:: Objective ::
Draw out every line with the word "concrete" from the listing below.

==== Data section

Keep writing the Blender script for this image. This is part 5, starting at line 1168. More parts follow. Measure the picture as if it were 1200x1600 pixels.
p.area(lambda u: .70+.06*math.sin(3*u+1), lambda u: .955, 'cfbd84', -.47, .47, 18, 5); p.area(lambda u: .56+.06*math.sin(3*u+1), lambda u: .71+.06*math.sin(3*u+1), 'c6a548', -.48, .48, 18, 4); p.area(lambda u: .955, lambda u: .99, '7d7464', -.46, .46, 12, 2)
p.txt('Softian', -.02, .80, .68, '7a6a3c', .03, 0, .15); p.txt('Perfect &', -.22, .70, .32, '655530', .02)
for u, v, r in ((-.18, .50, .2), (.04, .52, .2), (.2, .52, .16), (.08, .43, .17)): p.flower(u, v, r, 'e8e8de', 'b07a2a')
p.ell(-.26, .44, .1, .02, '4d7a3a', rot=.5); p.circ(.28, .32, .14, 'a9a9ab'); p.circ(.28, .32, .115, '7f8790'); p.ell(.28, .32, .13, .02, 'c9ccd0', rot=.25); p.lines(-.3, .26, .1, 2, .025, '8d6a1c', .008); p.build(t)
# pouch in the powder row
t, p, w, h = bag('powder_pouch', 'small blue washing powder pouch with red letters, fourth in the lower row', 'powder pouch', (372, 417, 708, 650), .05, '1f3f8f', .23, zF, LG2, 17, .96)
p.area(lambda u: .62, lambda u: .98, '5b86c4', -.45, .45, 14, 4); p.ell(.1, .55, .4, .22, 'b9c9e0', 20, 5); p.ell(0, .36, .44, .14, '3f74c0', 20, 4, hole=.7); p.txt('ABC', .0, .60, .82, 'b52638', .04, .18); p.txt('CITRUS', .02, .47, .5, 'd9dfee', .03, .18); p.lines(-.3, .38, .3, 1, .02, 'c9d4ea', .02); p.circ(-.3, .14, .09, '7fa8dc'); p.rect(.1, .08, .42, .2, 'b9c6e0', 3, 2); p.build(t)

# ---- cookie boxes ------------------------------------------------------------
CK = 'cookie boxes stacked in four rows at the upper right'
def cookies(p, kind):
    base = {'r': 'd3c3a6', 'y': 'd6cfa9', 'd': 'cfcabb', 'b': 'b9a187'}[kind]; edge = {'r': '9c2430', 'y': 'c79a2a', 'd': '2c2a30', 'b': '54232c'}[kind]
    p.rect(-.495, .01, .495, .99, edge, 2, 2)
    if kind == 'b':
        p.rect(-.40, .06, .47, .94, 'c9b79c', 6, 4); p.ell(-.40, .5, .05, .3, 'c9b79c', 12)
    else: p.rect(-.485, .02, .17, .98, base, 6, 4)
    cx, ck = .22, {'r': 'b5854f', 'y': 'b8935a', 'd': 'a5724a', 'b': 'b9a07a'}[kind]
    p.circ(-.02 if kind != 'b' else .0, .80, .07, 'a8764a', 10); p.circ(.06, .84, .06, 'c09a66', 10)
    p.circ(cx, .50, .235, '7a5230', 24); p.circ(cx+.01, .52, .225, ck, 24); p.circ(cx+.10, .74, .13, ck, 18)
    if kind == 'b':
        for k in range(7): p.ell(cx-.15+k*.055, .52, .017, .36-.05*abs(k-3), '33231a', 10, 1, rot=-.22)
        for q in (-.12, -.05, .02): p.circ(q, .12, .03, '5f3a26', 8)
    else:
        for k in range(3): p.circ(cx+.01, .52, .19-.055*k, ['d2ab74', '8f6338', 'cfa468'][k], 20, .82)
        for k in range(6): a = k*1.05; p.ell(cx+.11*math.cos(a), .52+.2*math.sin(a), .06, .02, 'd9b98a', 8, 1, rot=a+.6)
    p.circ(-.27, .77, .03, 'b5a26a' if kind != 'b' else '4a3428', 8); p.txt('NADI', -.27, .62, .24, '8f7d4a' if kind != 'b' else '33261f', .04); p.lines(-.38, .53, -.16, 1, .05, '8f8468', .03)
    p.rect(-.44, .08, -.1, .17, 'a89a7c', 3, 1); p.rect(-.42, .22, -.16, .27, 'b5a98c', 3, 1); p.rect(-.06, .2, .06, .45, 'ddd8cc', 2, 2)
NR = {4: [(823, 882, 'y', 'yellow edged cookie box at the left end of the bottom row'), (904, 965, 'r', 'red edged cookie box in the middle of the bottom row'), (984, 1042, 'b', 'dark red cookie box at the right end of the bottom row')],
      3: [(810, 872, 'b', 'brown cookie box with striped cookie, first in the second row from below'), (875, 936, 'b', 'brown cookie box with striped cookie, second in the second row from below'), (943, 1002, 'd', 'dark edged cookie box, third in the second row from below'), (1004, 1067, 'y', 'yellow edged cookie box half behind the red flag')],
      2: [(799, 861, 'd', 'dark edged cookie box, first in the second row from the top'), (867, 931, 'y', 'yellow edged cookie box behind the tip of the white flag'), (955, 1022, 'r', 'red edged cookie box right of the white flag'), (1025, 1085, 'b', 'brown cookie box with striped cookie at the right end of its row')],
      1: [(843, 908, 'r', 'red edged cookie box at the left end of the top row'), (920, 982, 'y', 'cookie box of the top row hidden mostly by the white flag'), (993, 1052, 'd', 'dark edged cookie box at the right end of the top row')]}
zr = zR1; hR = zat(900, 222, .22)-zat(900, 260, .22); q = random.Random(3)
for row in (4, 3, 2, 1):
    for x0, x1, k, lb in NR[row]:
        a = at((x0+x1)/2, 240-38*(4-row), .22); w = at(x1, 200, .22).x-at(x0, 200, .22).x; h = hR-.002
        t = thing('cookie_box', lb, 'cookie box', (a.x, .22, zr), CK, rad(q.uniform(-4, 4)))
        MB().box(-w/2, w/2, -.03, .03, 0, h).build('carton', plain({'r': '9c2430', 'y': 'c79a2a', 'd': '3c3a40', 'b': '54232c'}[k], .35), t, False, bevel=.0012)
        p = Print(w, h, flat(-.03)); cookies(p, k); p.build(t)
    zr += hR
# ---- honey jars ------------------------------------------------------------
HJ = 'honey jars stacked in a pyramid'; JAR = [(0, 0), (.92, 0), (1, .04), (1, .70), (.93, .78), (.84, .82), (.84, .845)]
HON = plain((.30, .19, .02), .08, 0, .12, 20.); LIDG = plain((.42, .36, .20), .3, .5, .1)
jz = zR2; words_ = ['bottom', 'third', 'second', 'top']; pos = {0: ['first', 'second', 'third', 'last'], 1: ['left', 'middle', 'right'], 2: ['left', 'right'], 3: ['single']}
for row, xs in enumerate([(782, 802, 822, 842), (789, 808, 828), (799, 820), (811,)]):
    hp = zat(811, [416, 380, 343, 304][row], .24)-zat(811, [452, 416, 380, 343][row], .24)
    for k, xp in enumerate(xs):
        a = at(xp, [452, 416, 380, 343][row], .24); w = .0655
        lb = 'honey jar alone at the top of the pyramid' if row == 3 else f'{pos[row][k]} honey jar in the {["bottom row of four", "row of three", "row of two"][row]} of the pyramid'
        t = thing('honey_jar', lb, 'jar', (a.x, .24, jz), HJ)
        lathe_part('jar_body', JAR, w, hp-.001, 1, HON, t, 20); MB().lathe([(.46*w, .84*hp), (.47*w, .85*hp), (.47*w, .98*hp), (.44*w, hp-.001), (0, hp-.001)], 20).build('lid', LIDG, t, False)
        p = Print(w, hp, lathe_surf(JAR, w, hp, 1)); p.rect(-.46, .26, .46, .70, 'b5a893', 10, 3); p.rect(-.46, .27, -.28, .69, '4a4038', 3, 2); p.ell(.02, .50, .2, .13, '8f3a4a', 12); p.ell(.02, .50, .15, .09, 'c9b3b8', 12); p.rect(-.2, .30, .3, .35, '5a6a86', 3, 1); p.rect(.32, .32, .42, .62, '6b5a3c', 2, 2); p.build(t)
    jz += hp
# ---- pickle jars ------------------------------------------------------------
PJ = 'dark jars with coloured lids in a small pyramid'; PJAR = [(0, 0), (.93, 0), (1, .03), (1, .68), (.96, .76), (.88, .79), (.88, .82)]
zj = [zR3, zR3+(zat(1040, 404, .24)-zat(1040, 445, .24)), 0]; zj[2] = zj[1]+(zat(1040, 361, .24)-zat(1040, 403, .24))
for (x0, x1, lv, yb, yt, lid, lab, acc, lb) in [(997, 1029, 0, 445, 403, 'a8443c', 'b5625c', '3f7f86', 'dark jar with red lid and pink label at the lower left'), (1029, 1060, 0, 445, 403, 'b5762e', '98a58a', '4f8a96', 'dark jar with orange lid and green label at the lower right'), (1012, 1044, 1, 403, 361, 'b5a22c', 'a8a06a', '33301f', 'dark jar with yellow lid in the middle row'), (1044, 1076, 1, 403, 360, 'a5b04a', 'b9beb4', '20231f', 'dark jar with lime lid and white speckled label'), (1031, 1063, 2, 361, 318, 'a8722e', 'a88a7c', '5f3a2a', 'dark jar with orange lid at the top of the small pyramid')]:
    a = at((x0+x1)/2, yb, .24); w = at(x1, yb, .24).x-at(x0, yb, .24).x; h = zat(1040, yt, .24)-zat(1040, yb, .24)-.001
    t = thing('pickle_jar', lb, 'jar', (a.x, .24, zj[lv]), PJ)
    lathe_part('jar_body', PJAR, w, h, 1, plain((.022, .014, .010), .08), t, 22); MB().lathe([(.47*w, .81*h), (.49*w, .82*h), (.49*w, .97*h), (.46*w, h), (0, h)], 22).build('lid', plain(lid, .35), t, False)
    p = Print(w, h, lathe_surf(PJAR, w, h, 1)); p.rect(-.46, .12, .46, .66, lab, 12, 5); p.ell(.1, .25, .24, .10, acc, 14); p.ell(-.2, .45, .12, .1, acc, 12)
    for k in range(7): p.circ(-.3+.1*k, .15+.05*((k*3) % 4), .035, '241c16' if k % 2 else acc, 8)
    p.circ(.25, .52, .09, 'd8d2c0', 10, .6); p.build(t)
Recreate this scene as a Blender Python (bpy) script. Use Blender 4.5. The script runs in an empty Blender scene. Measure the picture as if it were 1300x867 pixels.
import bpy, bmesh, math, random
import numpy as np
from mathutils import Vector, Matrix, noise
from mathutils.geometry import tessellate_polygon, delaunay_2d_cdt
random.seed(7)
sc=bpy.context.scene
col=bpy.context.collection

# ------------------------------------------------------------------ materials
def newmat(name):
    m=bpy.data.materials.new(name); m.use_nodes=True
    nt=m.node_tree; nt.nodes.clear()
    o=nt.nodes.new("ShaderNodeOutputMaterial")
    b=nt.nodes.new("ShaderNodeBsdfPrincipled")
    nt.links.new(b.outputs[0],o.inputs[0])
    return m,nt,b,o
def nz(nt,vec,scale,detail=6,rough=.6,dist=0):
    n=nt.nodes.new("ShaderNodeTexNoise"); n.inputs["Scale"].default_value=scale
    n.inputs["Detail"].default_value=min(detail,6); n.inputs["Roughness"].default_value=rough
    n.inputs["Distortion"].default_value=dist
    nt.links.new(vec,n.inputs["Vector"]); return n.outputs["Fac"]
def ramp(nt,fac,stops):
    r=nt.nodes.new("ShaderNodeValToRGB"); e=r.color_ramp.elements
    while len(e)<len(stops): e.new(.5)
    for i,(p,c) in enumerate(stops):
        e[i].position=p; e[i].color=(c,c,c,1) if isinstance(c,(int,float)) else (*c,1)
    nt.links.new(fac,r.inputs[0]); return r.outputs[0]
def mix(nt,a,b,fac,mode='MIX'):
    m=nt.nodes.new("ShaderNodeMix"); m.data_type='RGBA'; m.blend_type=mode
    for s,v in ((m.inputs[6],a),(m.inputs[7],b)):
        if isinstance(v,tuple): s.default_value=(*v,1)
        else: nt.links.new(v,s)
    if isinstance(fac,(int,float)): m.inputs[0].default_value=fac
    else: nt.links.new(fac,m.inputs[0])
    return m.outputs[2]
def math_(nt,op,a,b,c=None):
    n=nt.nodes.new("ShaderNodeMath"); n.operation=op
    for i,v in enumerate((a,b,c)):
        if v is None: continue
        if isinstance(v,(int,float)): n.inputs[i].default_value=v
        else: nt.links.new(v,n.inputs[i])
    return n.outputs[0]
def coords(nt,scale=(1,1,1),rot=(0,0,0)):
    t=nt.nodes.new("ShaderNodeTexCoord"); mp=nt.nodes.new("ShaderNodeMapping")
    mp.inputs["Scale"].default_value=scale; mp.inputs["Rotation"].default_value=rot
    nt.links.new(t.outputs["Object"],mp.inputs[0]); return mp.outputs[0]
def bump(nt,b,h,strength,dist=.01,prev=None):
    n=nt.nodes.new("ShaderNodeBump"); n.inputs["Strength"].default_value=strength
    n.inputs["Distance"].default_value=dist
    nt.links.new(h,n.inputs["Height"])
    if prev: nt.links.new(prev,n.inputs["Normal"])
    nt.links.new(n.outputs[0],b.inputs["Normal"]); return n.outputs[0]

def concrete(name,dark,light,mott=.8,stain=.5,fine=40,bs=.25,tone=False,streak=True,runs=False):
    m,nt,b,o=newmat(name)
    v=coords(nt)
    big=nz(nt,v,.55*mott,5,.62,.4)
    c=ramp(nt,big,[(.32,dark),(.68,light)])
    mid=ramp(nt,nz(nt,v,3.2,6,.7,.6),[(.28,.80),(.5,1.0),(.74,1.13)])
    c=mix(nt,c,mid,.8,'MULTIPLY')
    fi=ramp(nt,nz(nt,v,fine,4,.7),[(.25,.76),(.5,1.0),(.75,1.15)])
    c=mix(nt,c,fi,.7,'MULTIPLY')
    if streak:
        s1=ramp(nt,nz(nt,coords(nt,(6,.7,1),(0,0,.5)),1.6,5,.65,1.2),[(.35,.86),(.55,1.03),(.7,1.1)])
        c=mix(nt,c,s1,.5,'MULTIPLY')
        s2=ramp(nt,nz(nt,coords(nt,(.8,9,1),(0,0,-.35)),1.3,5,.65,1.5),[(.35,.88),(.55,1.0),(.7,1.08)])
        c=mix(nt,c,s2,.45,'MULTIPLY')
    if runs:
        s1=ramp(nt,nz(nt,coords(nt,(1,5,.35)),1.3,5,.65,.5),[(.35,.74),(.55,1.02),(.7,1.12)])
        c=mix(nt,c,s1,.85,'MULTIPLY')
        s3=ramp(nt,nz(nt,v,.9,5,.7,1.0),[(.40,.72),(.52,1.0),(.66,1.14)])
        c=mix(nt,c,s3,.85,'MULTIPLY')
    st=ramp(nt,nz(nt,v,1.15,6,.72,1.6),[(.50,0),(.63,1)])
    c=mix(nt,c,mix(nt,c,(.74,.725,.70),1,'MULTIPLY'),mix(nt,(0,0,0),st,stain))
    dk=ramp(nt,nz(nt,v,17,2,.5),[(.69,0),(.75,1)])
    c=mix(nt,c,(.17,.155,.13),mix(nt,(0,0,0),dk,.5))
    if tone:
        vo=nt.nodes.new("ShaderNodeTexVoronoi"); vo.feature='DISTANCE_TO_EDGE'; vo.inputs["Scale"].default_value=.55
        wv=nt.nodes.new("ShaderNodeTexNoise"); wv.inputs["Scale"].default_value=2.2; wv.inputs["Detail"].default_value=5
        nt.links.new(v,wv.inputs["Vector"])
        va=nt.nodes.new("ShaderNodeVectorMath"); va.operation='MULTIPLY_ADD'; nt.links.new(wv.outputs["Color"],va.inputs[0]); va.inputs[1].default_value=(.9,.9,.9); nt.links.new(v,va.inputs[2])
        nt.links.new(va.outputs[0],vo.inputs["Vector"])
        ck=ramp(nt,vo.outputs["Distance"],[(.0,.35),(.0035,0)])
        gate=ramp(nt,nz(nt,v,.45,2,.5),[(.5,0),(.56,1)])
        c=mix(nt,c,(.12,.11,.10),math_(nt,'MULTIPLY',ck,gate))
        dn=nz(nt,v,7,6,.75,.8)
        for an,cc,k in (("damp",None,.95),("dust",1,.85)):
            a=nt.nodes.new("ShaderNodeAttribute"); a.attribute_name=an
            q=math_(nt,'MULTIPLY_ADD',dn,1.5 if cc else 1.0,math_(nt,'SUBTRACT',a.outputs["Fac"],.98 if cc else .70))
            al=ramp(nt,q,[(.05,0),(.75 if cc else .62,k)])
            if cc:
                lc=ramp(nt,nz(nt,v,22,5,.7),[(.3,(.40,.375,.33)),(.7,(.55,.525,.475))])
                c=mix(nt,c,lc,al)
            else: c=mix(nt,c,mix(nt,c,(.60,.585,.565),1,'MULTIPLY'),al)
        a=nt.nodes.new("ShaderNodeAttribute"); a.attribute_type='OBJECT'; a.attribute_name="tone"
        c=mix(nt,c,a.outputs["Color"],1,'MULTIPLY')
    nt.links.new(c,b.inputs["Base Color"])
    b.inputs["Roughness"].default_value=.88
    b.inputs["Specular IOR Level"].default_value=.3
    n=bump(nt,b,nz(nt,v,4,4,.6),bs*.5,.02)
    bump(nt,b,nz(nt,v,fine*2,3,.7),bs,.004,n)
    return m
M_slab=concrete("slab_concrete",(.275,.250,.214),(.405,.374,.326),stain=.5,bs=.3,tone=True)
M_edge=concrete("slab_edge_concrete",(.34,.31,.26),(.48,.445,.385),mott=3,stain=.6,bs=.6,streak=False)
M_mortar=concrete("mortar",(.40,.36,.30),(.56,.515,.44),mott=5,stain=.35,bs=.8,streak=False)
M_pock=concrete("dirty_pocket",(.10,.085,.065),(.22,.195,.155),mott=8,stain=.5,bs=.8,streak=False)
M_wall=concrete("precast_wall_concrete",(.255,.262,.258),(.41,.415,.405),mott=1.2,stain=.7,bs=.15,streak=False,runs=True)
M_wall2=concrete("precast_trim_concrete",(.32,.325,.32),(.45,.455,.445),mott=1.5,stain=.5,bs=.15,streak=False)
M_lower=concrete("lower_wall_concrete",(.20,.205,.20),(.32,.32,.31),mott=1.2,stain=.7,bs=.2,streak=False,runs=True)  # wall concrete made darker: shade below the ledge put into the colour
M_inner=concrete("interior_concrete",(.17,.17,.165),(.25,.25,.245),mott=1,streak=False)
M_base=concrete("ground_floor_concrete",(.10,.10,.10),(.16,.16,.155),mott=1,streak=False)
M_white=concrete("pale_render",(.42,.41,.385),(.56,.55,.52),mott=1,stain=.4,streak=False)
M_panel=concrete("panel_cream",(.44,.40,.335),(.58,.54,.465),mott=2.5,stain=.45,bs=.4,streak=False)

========

:: Response below ::
def concrete(name,dark,light,mott=.8,stain=.5,fine=40,bs=.25,tone=False,streak=True,runs=False):
M_slab=concrete("slab_concrete",(.275,.250,.214),(.405,.374,.326),stain=.5,bs=.3,tone=True)
M_edge=concrete("slab_edge_concrete",(.34,.31,.26),(.48,.445,.385),mott=3,stain=.6,bs=.6,streak=False)
M_mortar=concrete("mortar",(.40,.36,.30),(.56,.515,.44),mott=5,stain=.35,bs=.8,streak=False)
M_pock=concrete("dirty_pocket",(.10,.085,.065),(.22,.195,.155),mott=8,stain=.5,bs=.8,streak=False)
M_wall=concrete("precast_wall_concrete",(.255,.262,.258),(.41,.415,.405),mott=1.2,stain=.7,bs=.15,streak=False,runs=True)
M_wall2=concrete("precast_trim_concrete",(.32,.325,.32),(.45,.455,.445),mott=1.5,stain=.5,bs=.15,streak=False)
M_lower=concrete("lower_wall_concrete",(.20,.205,.20),(.32,.32,.31),mott=1.2,stain=.7,bs=.2,streak=False,runs=True)  # wall concrete made darker: shade below the ledge put into the colour
M_inner=concrete("interior_concrete",(.17,.17,.165),(.25,.25,.245),mott=1,streak=False)
M_base=concrete("ground_floor_concrete",(.10,.10,.10),(.16,.16,.155),mott=1,streak=False)
M_white=concrete("pale_render",(.42,.41,.385),(.56,.55,.52),mott=1,stain=.4,streak=False)
M_panel=concrete("panel_cream",(.44,.40,.335),(.58,.54,.465),mott=2.5,stain=.45,bs=.4,streak=False)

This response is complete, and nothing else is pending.